■ WORK TO BE COMPLETED: Give a verbatim copy of the lines below, minus the pictures.
------------------------
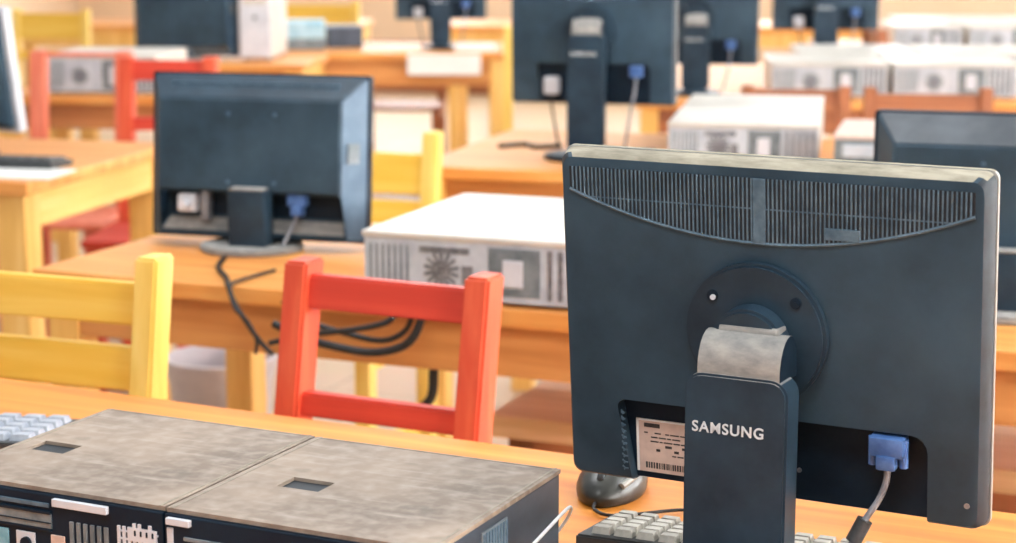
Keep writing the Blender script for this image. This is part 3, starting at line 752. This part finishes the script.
cable('dark cables lying on the third desk left of the tall monitor stand', [along(D3 + (.7545,), Y3, .10, .40), along(D3 + (.7545,), Y3, .15, .46), along(D3 + (.7545,), Y3, .20, .41), along(D3 + (.7545,), Y3, .25, .46)], .007)
cable('dark cables lying on the third desk right of the tall monitor stand', [along(D3 + (.7545,), Y3, .44, .40), along(D3 + (.7545,), Y3, .47, .35), along(D3 + (.7545,), Y3, .50, .41), along(D3 + (.7545,), Y3, .53, .36), along(D3 + (.7545,), Y3, .50, .33)], .007)
# tub on the floor
m = MB(); L = []
for r, z in ((.09, 0), (.112, .36), (.122, .40), (.122, .415), (.112, .415), (.104, .36), (.085, .02)):
    L.append([(r * math.cos(2 * math.pi * k / 36), r * math.sin(2 * math.pi * k / 36), z) for k in range(36)])
m.loops(L)
tag(m.build('plastic_tub', 'tub_plastic', None, 40, (-.62, 4.0, 0)), 'pale grey plastic tub on the floor behind the second-row desk', 'tub')
# far desk things
q = at(444, 64, 8.45)
tag(MB().box(-.163, .163, -.0012, .0012, -.046, .046).build('paper_notice', 'paper', None, None, (q.x, 8.455, .698), (0, 0, R(1))), 'white sheet hung on the front of the far desk', 'paper')
q = at(456, 38, 8.6)
tag(MB().box(-.09, .09, -.07, .07, 0, .03, .003).build('paper_stack', 'paper', None, None, (q.x + .085, 8.585, .75), (0, 0, R(4))), 'white stack of paper at the foot of the distant small monitor', 'paper')
q = at(298, 40, 8.7)
t = thing('storage_box', 'pale blue box on the far desk right of the white tower', 'box', (q.x + .0, 8.72, .75), 6.0)
MB().box(-.12, .12, -.1, .1, 0, .085, .004).build('box_body', 'vent_grey', t); MB().box(-.122, .122, -.102, .102, .05, .13, .005).build('box_lid', 'box_blue', t)
q = at(343, 30, 8.85)
t = thing('storage_box', 'dark grey box on the far desk right of the pale blue box', 'box', (q.x, 8.86, .75), 12.0)
MB().box(-.08, .08, -.1, .1, 0, .09, .004).build('box_body', 'dark_item', t); MB().box(-.082, .082, -.102, .102, .075, .098, .004).build('box_lid', 'dark_item', t)

# ------------------------------------------------------------------ ceiling lamps and daylight
def area(name, loc, rot, sx, sy, power, col):
    d = bpy.data.lights.new(name, 'AREA'); d.shape = 'RECTANGLE'; d.size = sx; d.size_y = sy; d.energy = power; d.color = col
    o = bpy.data.objects.new(name, d); C.objects.link(o); o.location = loc; o.rotation_euler = rot; return o
for i, (a, b) in enumerate(wins):
    q = room_pt(U1 + .25, (a + b) / 2, 1.95)
    o = area('window_daylight', q, (0, 0, 0), 2.7, 1.75, 420, (1.0, 0.98, 0.95))
    dirv = room_pt(-1, 0, -.25) - room_pt(0, 0, 0); o.rotation_euler = dirv.to_track_quat('-Z', 'Z').to_euler()
for i, (a, b) in enumerate(glare_wins):
    q = room_pt((a + b) / 2, N1 + .25, 1.95)
    o = area('window_daylight', q, (0, 0, 0), 2.5, 1.85, 150, (1.0, 0.98, 0.95))  # light for the added, unseen back windows
    dirv = room_pt(0, -1, -.1) - room_pt(0, 0, 0); o.rotation_euler = dirv.to_track_quat('-Z', 'Z').to_euler()
for i, (u, n) in enumerate(((-1.6, 3.0), (1.2, 3.0), (-3.0, 6.5), (0.6, 6.5), (-4.0, 10.2), (0.0, 10.2), (-.3, .4))):
    q = room_pt(u, n, 3.0)
    area('ceiling_lamp_light', q, (0, 0, R(ROOM)), 1.3, .5, 42, (.96, .98, 1.0))

W = bpy.data.worlds.new('World'); sc.world = W; W.use_nodes = True
bg = W.node_tree.nodes['Background']; bg.inputs['Color'].default_value = (.95, .98, 1.0, 1); bg.inputs['Strength'].default_value = 0.6

# ------------------------------------------------------------------ camera
cd = bpy.data.cameras.new('Camera'); cam = bpy.data.objects.new('Camera', cd); C.objects.link(cam)
cam.location = (0, 0, CAMZ); cam.rotation_euler = (math.pi / 2 - PITCH, 0, 0)
cd.sensor_fit = 'HORIZONTAL'; cd.sensor_width = 36.0; cd.lens = FPX / 1016 * 36.0
cd.clip_start = 0.05; cd.clip_end = 100
cd.dof.use_dof = True; cd.dof.focus_distance = 1.75; cd.dof.aperture_fstop = 6.3
sc.camera = cam
sc.view_settings.view_transform = 'Standard'; sc.view_settings.look = 'None'; sc.view_settings.gamma = 1.0
sc.view_settings.use_curve_mapping = False; sc.view_settings.exposure = 0.05
sc.cycles.use_denoising = True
------------------------
■ FULL OUTPUT:
Keep writing the Blender script for this image. This is part 3, starting at line 752. This part finishes the script.
cable('dark cables lying on the third desk left of the tall monitor stand', [along(D3 + (.7545,), Y3, .10, .40), along(D3 + (.7545,), Y3, .15, .46), along(D3 + (.7545,), Y3, .20, .41), along(D3 + (.7545,), Y3, .25, .46)], .007)
cable('dark cables lying on the third desk right of the tall monitor stand', [along(D3 + (.7545,), Y3, .44, .40), along(D3 + (.7545,), Y3, .47, .35), along(D3 + (.7545,), Y3, .50, .41), along(D3 + (.7545,), Y3, .53, .36), along(D3 + (.7545,), Y3, .50, .33)], .007)
# tub on the floor
m = MB(); L = []
for r, z in ((.09, 0), (.112, .36), (.122, .40), (.122, .415), (.112, .415), (.104, .36), (.085, .02)):
    L.append([(r * math.cos(2 * math.pi * k / 36), r * math.sin(2 * math.pi * k / 36), z) for k in range(36)])
m.loops(L)
tag(m.build('plastic_tub', 'tub_plastic', None, 40, (-.62, 4.0, 0)), 'pale grey plastic tub on the floor behind the second-row desk', 'tub')
# far desk things
q = at(444, 64, 8.45)
tag(MB().box(-.163, .163, -.0012, .0012, -.046, .046).build('paper_notice', 'paper', None, None, (q.x, 8.455, .698), (0, 0, R(1))), 'white sheet hung on the front of the far desk', 'paper')
q = at(456, 38, 8.6)
tag(MB().box(-.09, .09, -.07, .07, 0, .03, .003).build('paper_stack', 'paper', None, None, (q.x + .085, 8.585, .75), (0, 0, R(4))), 'white stack of paper at the foot of the distant small monitor', 'paper')
q = at(298, 40, 8.7)
t = thing('storage_box', 'pale blue box on the far desk right of the white tower', 'box', (q.x + .0, 8.72, .75), 6.0)
MB().box(-.12, .12, -.1, .1, 0, .085, .004).build('box_body', 'vent_grey', t); MB().box(-.122, .122, -.102, .102, .05, .13, .005).build('box_lid', 'box_blue', t)
q = at(343, 30, 8.85)
t = thing('storage_box', 'dark grey box on the far desk right of the pale blue box', 'box', (q.x, 8.86, .75), 12.0)
MB().box(-.08, .08, -.1, .1, 0, .09, .004).build('box_body', 'dark_item', t); MB().box(-.082, .082, -.102, .102, .075, .098, .004).build('box_lid', 'dark_item', t)

# ------------------------------------------------------------------ ceiling lamps and daylight
def area(name, loc, rot, sx, sy, power, col):
    d = bpy.data.lights.new(name, 'AREA'); d.shape = 'RECTANGLE'; d.size = sx; d.size_y = sy; d.energy = power; d.color = col
    o = bpy.data.objects.new(name, d); C.objects.link(o); o.location = loc; o.rotation_euler = rot; return o
for i, (a, b) in enumerate(wins):
    q = room_pt(U1 + .25, (a + b) / 2, 1.95)
    o = area('window_daylight', q, (0, 0, 0), 2.7, 1.75, 420, (1.0, 0.98, 0.95))
    dirv = room_pt(-1, 0, -.25) - room_pt(0, 0, 0); o.rotation_euler = dirv.to_track_quat('-Z', 'Z').to_euler()
for i, (a, b) in enumerate(glare_wins):
    q = room_pt((a + b) / 2, N1 + .25, 1.95)
    o = area('window_daylight', q, (0, 0, 0), 2.5, 1.85, 150, (1.0, 0.98, 0.95))  # light for the added, unseen back windows
    dirv = room_pt(0, -1, -.1) - room_pt(0, 0, 0); o.rotation_euler = dirv.to_track_quat('-Z', 'Z').to_euler()
for i, (u, n) in enumerate(((-1.6, 3.0), (1.2, 3.0), (-3.0, 6.5), (0.6, 6.5), (-4.0, 10.2), (0.0, 10.2), (-.3, .4))):
    q = room_pt(u, n, 3.0)
    area('ceiling_lamp_light', q, (0, 0, R(ROOM)), 1.3, .5, 42, (.96, .98, 1.0))

W = bpy.data.worlds.new('World'); sc.world = W; W.use_nodes = True
bg = W.node_tree.nodes['Background']; bg.inputs['Color'].default_value = (.95, .98, 1.0, 1); bg.inputs['Strength'].default_value = 0.6

# ------------------------------------------------------------------ camera
cd = bpy.data.cameras.new('Camera'); cam = bpy.data.objects.new('Camera', cd); C.objects.link(cam)
cam.location = (0, 0, CAMZ); cam.rotation_euler = (math.pi / 2 - PITCH, 0, 0)
cd.sensor_fit = 'HORIZONTAL'; cd.sensor_width = 36.0; cd.lens = FPX / 1016 * 36.0
cd.clip_start = 0.05; cd.clip_end = 100
cd.dof.use_dof = True; cd.dof.focus_distance = 1.75; cd.dof.aperture_fstop = 6.3
sc.camera = cam
sc.view_settings.view_transform = 'Standard'; sc.view_settings.look = 'None'; sc.view_settings.gamma = 1.0
sc.view_settings.use_curve_mapping = False; sc.view_settings.exposure = 0.05
sc.cycles.use_denoising = True